Libre, Lea Ypi, p. 134
Unos meses antes del día en que abracé a Stalin había visto sus retratos desfilando por las calles de la capital para conmemorar el Primero de Mayo, el Día de los Trabajadores. Era el tradicional desfile anual. Los programas de televisión empezaban más temprano y no pasaban ningún deporte en la cadena yugoslava, lo cual significaba que no tenía que enfrentarme a mi padre para ver quién tenía acceso a la pantalla. Aquel día se podía ver el desfile, después había un espectáculo de marionetas, a continuación una película para niños y luego salíamos a pasear con nuestras mejores ropas, comprábamos helados y finalmente nos hacíamos una foto con el único fotógrafo de la ciudad, que solía estar junto a la fuente, cerca del Palacio de la Cultura.

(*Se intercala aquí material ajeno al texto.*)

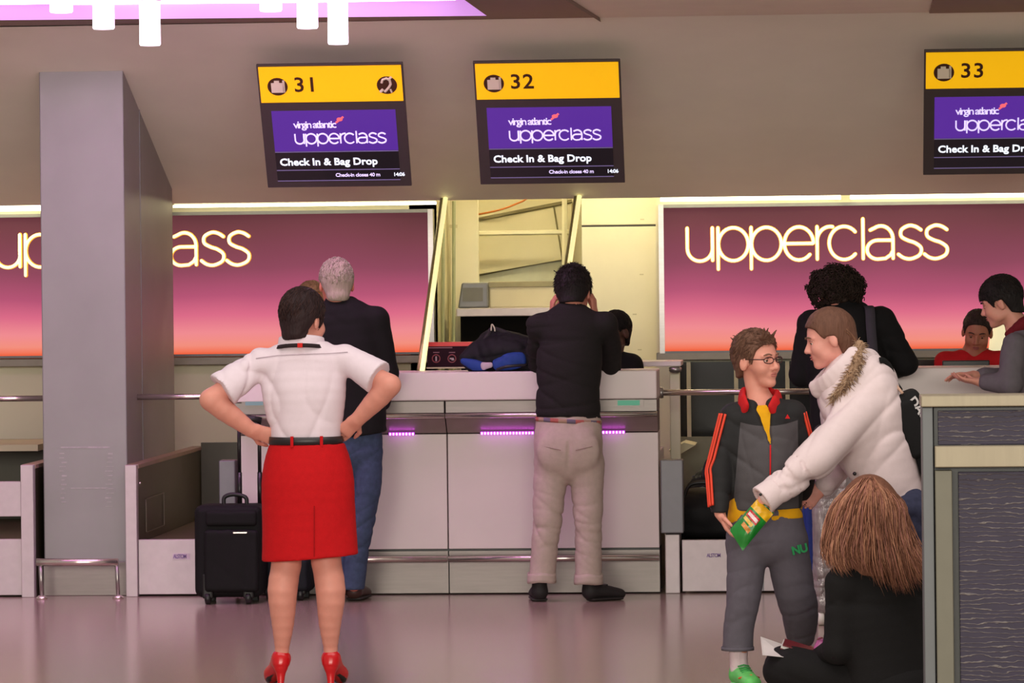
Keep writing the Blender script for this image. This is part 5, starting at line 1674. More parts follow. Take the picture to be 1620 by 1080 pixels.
    for i, ang in enumerate((-.5, -.15)):
        pts = []
        for i2 in range(7):
            q = sr.lerp(er, i2 / 6 * .95); d = (er - sr).normalized()
            o = V((math.cos(ang + .75), -math.sin(ang + .75), 0)); o = (o - d * o.dot(d)).normalized()
            pts.append(q + o * (.056))
        MB().tube(catmull(pts, 3), .0055, 6).build('sleeve_stripe', om, jk, smooth=True)
    a = surf(1246, 658, .006, .100)
    MB().prism([(a.x - .010, a.z - .008), (a.x + .010, a.z - .008), (a.x, a.z + .010)], 1, a.y - .004, a.y + .004).build('chest_mark', rm, jk)
    # trousers
    S = Sdf(.022)
    S.chain([P(1211, 815, .03), P(1213, 850, .03)], [(.150, .105), (.162, .115)], (1, 0, 0), k=.03)
    S.chain([P(1182, 860, .02), P(1177, 940, .0), P(1169, 990, .01), P(1167, 1032, .02)], [.086, .070, .062, .063], k=.02)
    S.chain([P(1244, 860, .04), P(1256, 930, .10), P(1266, 970, .20), P(1268, 1004, .32)], [.088, .082, .074, .060], k=.02)
    S.disp = folds(66, .006, 38, (.5, .4, 1.2))
    pa = P(1167, 1028, .02)
    S.keep(lambda x, y, z: np.where(x < P(1215, 1000).x, pa.z - z, -1.0 + 0 * z))
    tr = to_obj('track_trousers', S.mesh(.006), cloth('grey_sweat', (96, 90, 100), bump=.2), t)
    MB().grid(lambda i, j: V((pa.x, pa.y, pa.z + .014 * j)) + V((.064 * math.cos(6.2832 * i), .064 * math.sin(6.2832 * i), 0)), 24, 1, closed_u=True).build('hem', cloth('grey_sweat', (0, 0, 0)), tr, smooth=True, solid=.006)
    q = P(1263, 868, -.066)
    text_mb('NU', .046, Matrix.Translation((P(1254, 876).x, q.y + .012, P(1254, 876).z)) @ Matrix.Rotation(-.22, 4, 'Y') @ Matrix.Rotation(.25, 4, 'Z'), .002, .002, .95).build('green_letters', cloth('green_print', (46, 140, 84)), tr)
    # socks and bright green trainers
    sm = cloth('white_sock', (214, 190, 196))
    S = Sdf(.01); S.chain([P(1168, 1028, .02), P(1170, 1062, .015)], [.037, .036]); S.disp = folds(67, .003, 90)
    to_obj('sock', S.mesh(.005), sm, t)
    S = Sdf(.01); S.chain([P(1267, 1000, .32), a2], [.036, .035])
    to_obj('sock', S.mesh(.005), sm, t)
    gm2 = M('lime_trainer', (96, 196, 96), rough=.5, var=.12, scale=50)
    for (b, T) in ((V((P(1169, 1060).x, Y + .03, 0)), V((P(1169, 1060).x + .055, Y - .15, 0))), (V((a2.x - .02, a2.y + .04, 0)), V((a2.x + .13, a2.y - .06, 0)))):
        so, sd = shoe(t, b, T, gm2, .046, .038, 1.0, 'trainer', M('mint_sole', (150, 214, 150), rough=.5), .085)
        for i in range(4):
            c = b.lerp(T, .36 + .10 * i) + V((0, 0, .086 - .007 * i))
            MB().tube([c - sd * .024, c + V((0, 0, .006)), c + sd * .024], .0035, 5).build('lace', M('dark_green_lace', (50, 140, 70), rough=.7), so, smooth=True)
        c = b.lerp(T, .75)
        MB().tube([c + V((0, 0, .046)) - sd * .043, c + (T - b).normalized() * .035 + V((0, 0, .060)), c + V((0, 0, .046)) + sd * .043], .004, 5).build('orange_flash', M('orange_flash', (226, 110, 50)), so, smooth=True)
boy()

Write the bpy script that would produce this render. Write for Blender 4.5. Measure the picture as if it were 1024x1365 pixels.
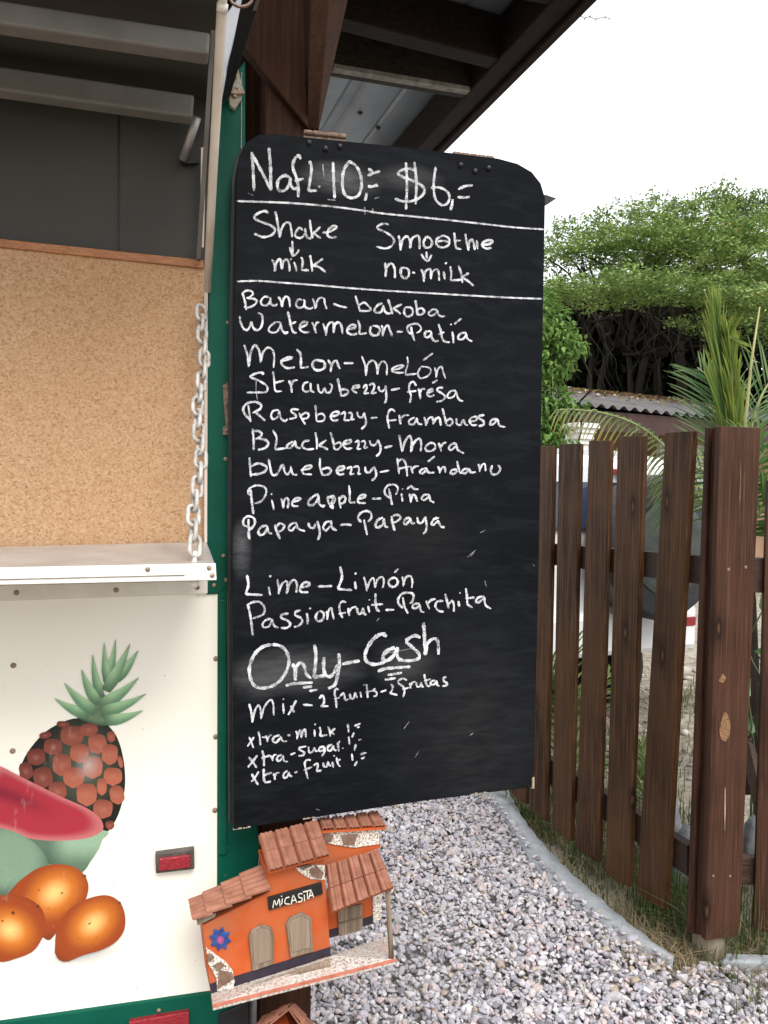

El Primero de Mayo de 1990, el último que celebramos, fue el
más feliz. O quizá me lo parezca porque fue el último. Objetivamente no pudo
ser el más feliz. Las colas para conseguir artículos básicos eran cada vez más
largas y las estanterías de las tiendas estaban cada vez más vacías. Pero a mí
no me importaba. En el pasado, yo había sido muy caprichosa con la comida, pero
con el paso de los años ya había dejado de ser quisquillosa sobre si tenía que
comer queso feta barato en lugar del más apetecible queso amarillo, o una
mermelada vieja en lugar de miel. «Primero está la moral, después la comida »,
decía alegremente mi abuela y yo había aprendido a adoptar la misma actitud.